Why are Enclosed Shopping Malls Disappearing?

Enclosed malls, especially in secondary and tertiary markets, are concepts that are becoming functionally and economically obsolete. This has been increasingly so in the last few years, but is expected more this year and in future years to come.

Malls DisappearingThere are several reasons why this trend is on the rise, but among the major reasons:

  • The age of internet sales online, and the Amazon Effect
  • The reinvention of retail, which includes the creation of smaller format stores, remodeling or repositioning of brick and mortar stores, as well as incorporating company internet shopping to balance the complex blend of shoppers using both in-store and online purchasing methods.
  • The changing shopping patterns and tastes of the Millennial generation. Individuals born between the early 1980s and 90s have much different shopping patterns and tastes than Baby Boomers, for instance.

Are all enclosed malls failing?
Ted Pfeifer, retail expert with Landmark Commercial Realty, Inc., believes not all malls are on the chopping block.

“Successful malls can generally be found in the sunbelt states and the major northeastern cities like New York, Boston, Philadelphia and DC,” Pfeifer adds. “Even in these areas, some older concept malls, which now have too much retail area, are re-inventing themselves and their bricks and mortar configurations.”

Regarding southcentral Pennsylvania, he points out that the Park City Mall (Lancaster County) and the Capital City Mall (Cumberland County) are doing quite well.

“In terms of a short driving distance from the area, the King of Prussia Mall in Philly, the Christiana Mall in Wilmington, Delaware and the Towson Mall in the North Baltimore area are healthy as well,” says Pfeifer.

Repurposing of malls
Pfeifer believes owners of the troubled, and even presently successful, enclosed malls are being very aggressive in formulating alternate uses for all their major department store space, which may vacate or close in the coming years.
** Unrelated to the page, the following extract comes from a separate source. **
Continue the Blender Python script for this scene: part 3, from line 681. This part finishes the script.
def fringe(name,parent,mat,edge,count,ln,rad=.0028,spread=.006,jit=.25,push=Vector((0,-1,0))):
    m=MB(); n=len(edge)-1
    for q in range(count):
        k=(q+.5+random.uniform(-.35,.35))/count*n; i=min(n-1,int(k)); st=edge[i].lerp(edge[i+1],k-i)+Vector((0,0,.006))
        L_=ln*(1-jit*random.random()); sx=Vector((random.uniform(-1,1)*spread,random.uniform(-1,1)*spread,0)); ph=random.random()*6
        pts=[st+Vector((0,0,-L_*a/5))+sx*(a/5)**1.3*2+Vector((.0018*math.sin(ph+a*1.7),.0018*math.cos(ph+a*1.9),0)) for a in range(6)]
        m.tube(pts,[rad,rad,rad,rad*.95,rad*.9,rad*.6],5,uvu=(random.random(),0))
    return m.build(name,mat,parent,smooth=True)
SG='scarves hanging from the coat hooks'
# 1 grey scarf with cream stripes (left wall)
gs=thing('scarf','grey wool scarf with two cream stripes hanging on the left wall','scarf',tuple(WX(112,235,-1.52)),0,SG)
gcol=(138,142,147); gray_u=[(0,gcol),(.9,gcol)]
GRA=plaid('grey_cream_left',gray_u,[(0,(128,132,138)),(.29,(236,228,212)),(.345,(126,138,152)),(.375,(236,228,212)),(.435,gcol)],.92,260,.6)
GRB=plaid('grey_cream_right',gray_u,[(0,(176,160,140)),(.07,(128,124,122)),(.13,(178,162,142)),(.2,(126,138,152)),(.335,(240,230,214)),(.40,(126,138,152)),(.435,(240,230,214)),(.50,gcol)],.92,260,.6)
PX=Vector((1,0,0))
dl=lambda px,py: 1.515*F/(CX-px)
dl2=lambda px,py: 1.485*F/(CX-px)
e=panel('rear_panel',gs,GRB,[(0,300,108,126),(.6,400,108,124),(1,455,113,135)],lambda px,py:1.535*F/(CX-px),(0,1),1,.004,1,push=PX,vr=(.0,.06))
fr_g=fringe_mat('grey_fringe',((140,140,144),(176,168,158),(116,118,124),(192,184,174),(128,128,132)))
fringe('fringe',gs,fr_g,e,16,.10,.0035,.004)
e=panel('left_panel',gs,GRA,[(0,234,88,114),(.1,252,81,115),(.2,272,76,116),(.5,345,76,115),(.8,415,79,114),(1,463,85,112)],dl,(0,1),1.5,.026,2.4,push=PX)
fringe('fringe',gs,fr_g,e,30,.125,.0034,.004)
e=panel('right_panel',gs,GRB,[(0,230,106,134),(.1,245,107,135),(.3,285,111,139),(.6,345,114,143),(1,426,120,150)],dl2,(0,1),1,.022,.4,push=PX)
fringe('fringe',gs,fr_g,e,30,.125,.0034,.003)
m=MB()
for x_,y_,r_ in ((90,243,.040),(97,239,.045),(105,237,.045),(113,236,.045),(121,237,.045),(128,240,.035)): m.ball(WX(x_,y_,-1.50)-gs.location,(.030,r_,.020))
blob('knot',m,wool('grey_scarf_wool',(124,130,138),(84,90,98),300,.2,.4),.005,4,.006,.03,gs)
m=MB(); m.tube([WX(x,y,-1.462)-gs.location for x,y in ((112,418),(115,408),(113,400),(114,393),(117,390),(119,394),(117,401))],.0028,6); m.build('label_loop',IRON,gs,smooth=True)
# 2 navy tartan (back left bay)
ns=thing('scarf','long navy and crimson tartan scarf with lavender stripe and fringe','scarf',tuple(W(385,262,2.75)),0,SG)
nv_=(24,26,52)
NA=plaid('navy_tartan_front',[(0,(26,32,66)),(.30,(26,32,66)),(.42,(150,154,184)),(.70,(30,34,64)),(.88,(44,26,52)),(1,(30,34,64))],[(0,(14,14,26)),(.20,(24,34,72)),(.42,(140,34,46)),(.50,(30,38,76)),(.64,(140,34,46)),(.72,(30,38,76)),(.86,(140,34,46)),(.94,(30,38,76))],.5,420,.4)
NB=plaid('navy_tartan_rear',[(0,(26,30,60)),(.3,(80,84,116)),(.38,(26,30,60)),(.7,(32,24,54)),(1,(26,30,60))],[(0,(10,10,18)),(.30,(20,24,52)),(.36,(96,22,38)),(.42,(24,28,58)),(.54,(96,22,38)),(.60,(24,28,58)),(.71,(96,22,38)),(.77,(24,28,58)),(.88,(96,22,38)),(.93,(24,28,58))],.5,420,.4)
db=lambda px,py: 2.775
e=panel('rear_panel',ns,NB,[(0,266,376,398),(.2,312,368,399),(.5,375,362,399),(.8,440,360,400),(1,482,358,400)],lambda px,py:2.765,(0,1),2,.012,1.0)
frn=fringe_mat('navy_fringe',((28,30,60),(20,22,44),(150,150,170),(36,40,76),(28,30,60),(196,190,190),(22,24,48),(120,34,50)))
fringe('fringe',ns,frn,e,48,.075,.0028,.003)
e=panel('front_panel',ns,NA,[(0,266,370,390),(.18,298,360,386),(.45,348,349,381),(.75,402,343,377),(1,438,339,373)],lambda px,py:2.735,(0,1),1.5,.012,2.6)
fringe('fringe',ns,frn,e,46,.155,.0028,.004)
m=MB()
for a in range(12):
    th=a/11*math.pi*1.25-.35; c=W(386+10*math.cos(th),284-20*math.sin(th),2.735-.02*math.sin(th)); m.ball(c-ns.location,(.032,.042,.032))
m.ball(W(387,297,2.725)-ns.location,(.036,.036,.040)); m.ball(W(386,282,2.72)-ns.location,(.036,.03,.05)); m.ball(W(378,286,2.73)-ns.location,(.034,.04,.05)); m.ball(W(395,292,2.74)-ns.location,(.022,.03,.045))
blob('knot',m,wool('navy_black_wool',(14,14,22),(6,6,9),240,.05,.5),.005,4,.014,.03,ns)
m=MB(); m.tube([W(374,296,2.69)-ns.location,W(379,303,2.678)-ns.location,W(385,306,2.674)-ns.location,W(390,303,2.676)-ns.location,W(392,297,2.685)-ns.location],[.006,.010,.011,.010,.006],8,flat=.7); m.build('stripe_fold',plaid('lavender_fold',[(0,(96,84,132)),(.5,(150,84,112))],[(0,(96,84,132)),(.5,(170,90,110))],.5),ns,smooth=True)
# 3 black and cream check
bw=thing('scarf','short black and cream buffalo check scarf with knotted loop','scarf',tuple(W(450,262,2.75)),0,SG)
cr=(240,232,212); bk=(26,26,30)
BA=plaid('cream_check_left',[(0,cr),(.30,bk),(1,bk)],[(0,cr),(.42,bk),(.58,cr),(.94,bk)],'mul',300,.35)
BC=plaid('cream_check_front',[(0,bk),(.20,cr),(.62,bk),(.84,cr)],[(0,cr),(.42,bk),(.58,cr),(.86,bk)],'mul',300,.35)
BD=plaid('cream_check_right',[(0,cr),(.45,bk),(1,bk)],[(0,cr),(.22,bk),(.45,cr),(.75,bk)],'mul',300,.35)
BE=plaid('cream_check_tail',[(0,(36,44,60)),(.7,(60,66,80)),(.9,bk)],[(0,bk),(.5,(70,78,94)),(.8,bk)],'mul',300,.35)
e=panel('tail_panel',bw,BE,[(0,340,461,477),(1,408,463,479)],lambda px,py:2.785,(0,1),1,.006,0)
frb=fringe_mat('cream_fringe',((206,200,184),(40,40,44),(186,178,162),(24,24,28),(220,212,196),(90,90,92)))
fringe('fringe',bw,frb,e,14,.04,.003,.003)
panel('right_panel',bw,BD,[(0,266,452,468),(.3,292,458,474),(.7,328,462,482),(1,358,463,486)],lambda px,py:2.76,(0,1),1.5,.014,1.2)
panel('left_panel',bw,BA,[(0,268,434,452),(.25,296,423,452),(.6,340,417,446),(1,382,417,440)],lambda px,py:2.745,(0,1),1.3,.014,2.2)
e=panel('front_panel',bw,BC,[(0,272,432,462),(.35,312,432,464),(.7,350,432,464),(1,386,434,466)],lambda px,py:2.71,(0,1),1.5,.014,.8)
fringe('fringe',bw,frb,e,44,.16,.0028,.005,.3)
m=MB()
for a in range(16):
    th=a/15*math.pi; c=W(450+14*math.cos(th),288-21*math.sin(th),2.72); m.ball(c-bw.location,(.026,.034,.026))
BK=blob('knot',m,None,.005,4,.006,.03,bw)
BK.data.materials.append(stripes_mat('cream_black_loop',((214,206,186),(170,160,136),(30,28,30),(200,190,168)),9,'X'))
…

Pfeifer adds, “An example of alternate uses would be the re-tenanting of the Capital City Mall. Years ago, PREIT, the owner, started the process of repurposing and reinventing its enclosed mall. Dick’s Sporting Goods replaced the vacant Sears and a smaller Sears Appliance Store was added, with smaller spaces of the Old Sears footprint being available for lease.”
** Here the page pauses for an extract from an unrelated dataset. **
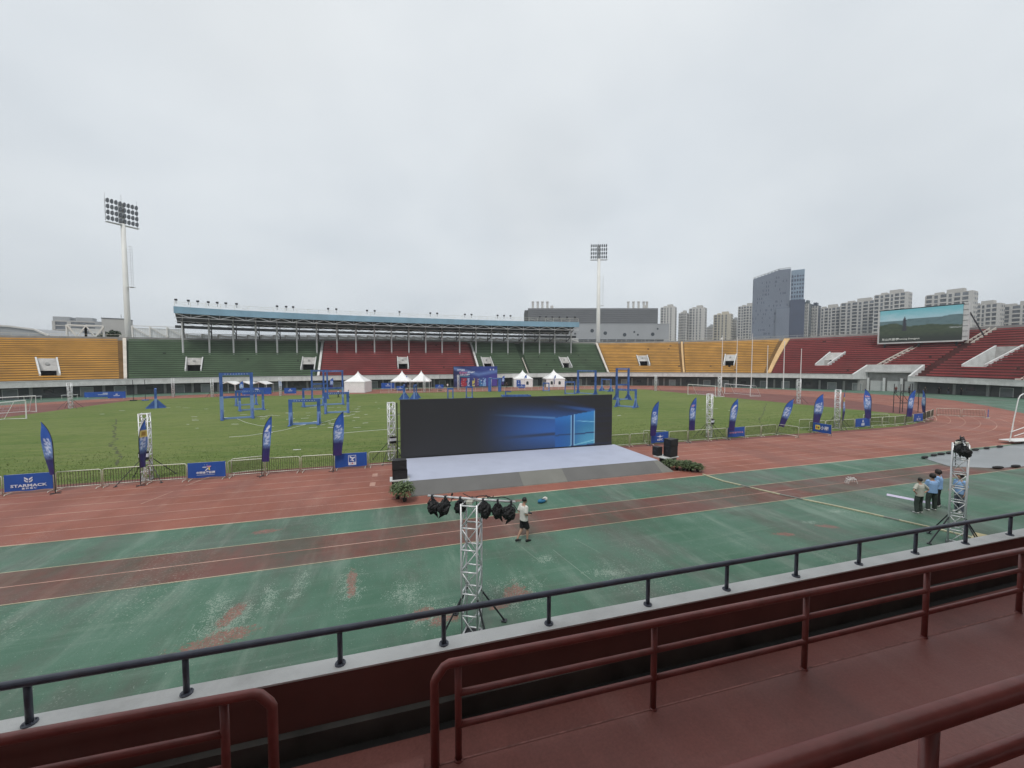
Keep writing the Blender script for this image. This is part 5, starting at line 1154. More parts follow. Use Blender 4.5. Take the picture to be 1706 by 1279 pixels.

He indicates that in previous years, PREIT replaced older tenants which had not been renovating and/or were not aggressive in marketing with more up-to-date tenants and uses.

Demalling which entails a tear down of the existing vacant department stores, and perhaps adjoining stores, and rebuilding new smaller format, outdoor “village” shops with walkways and storefronts is also an example of “repurposing.”
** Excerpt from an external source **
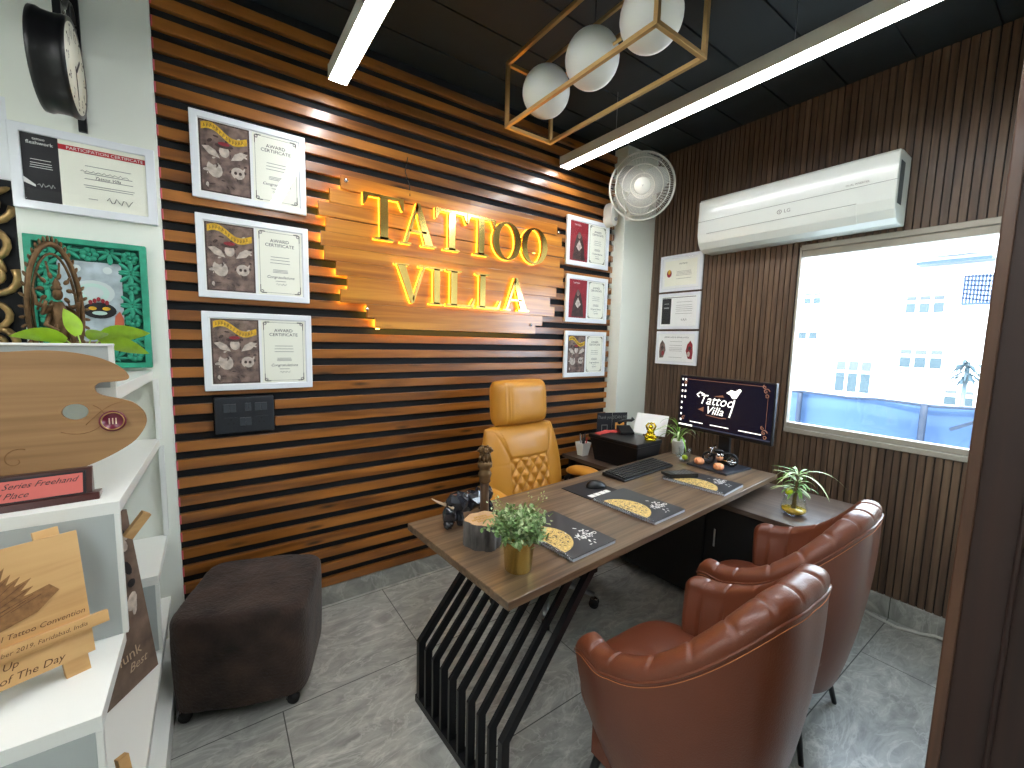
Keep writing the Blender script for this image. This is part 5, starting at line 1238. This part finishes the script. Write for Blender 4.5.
def cards():
    t=thing('black_card_sign','pair of black printed card signs with an orange square, by the pier','sign',(2.525,2.185,RZ),rad(-22)); t.scale=(.85,.85,1.03)
    for x,k in((-.075,0),(.075,1)):
        m=MB(); m.bb(x-.072,x+.072,-.004,.004,.03,.29,0)
        if k==0: m.text('Thank you',.034,x,.245,'CENTER',1,plane=wp(.0048),shear=.2); m.ring([(x-.03,.13),(x+.03,.13),(x+.03,.2),(x-.03,.2)],[(x-.024,.136),(x+.024,.136),(x+.024,.194),(x-.024,.194)],-.004,-.0048,'XZ',1); lines(m,x,[.105,.09],.09,-.0048,1)
        else: m.text('SCAN ME',.034,x,.245,'CENTER',1,plane=wp(.0048)); rect(m,x-.045,x+.045,.12,.215,-.0046,2)
        m.build('card',[M_blackp,M_ink2,M_cardor],t)
    m=MB(); m.bb(-.15,.15,-.03,.03,0,.03); m.build('stand',M_black,t)
cards()
def pencup():
    t=thing('pen_cup','white pen cup with pens on the low side desk','pen holder',(2.235,2.2,RZ))
    m=MB(); P=lambda r:[(r,r),(-r,r),(-r,-r),(r,-r)]
    o0=[(x,y,0) for x,y in P(.028)]; o1=[(x,y,.098) for x,y in P(.042)]; i1=[(x,y,.098) for x,y in P(.039)]; i0=[(x,y,.004) for x,y in P(.026)]
    vs=o0+o1+i1+i0; fs=[(3,2,1,0)]
    for k in range(4):
        l=(k+1)%4; fs+=[(k,l,4+l,4+k),(4+k,4+l,8+l,8+k),(8+k,8+l,12+l,12+k)]
    fs.append((12,13,14,15)); m.add(vs,fs); m.build('cup',M_white2,t)
    for a,b,mt,l in((.01,.015,M_blackm,.15),(-.012,.01,M_steel,.16),(.0,-.01,M_blackm,.17),(.018,-.008,M_redfab,.13),(-.015,-.015,M_black,.14)):
        tg=MB(); tg.tube([(a*.6,b*.6,.006),(a*1.5,b*1.5,l)],.0045,8); tg.build('pen',mt,t)
pencup()

# ================================================================ LIGHTS, WORLD, CAMERA
def area(name,loc,rot,sx,sy,power,col=(1,1,1),portal=False):
    l=bpy.data.lights.new(name,'AREA'); l.shape='RECTANGLE'; l.size=sx; l.size_y=sy; l.energy=power; l.color=col
    if portal: l.cycles.is_portal=True
    o=bpy.data.objects.new(name,l); COL.objects.link(o); o.location=loc; o.rotation_euler=rot; return o
area('window_portal',(W+.2,(wy0+wy1)/2,(wz0+wz1)/2),(0,rad(90),0),wz1-wz0,wy1-wy0,1,portal=True)
s=bpy.data.lights.new('sun','SUN'); s.energy=3.0; s.angle=.02; s.color=(1,.97,.9); so=bpy.data.objects.new('sun',s); COL.objects.link(so); so.rotation_euler=(rad(38),rad(-28),0)
so.rotation_euler=Vector((1,.25,-1.3)).to_track_quat('-Z','Y').to_euler()
w=bpy.data.worlds.new('sky'); SC.world=w; w.use_nodes=True; bg=w.node_tree.nodes['Background']; bg.inputs[0].default_value=(.68,.83,1,1); bg.inputs[1].default_value=5.2
F=423.490751; yaw,pit,rol=.620253582,-.104160285,.024793256
cy,sy=math.cos(yaw),math.sin(yaw); f=Vector((sy*math.cos(pit),cy*math.cos(pit),math.sin(pit))); r=Vector((cy,-sy,0)); u=r.cross(f)
r2=r*math.cos(rol)+u*math.sin(rol); u2=-r*math.sin(rol)+u*math.cos(rol)
cam=bpy.data.cameras.new('camera'); co=bpy.data.objects.new('camera',cam); COL.objects.link(co); SC.camera=co
cam.sensor_width=36; cam.lens=F/1024*36; cam.clip_start=.02; cam.clip_end=200
co.matrix_world=Matrix(((r2.x,u2.x,-f.x,0),(r2.y,u2.y,-f.y,0),(r2.z,u2.z,-f.z,1.5),(0,0,0,1)))
vs=SC.view_settings; vs.view_transform='Standard'; vs.look='None'; vs.gamma=1; vs.exposure=1.55
try: vs.use_curve_mapping=False
except Exception: pass
cy_=SC.cycles; cy_.use_denoising=True; cy_.max_bounces=7; cy_.diffuse_bounces=4; cy_.glossy_bounces=4; cy_.transmission_bounces=6; cy_.transparent_max_bounces=12; cy_.sample_clamp_indirect=6; cy_.caustics_reflective=False; cy_.caustics_refractive=False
Pfeifer adds, “If re-tenanting or demalling isn’t a repurposing option, a total demolition or redevelopment is another route to take and the most expensive.”

What does the future hold?
Pfeifer believes no one really has a firm, clear-cut answer to this question, other than  enclosed malls are mutating to the economic times, creating hybrids of all sorts.

He adds, “But in general the enclosed mall of the past – the major tenants, the configuration of existing and new malls, will be widely varied as the market conditions – nationally, regionally and locally. And it will occur faster and faster in the next three years.”

Pfeifer thinks this change has been long overdue, but enclosed malls of the future will be designed, right-sized or renovated to the times, and as a whole, will be an exciting and viable part of their respective communities.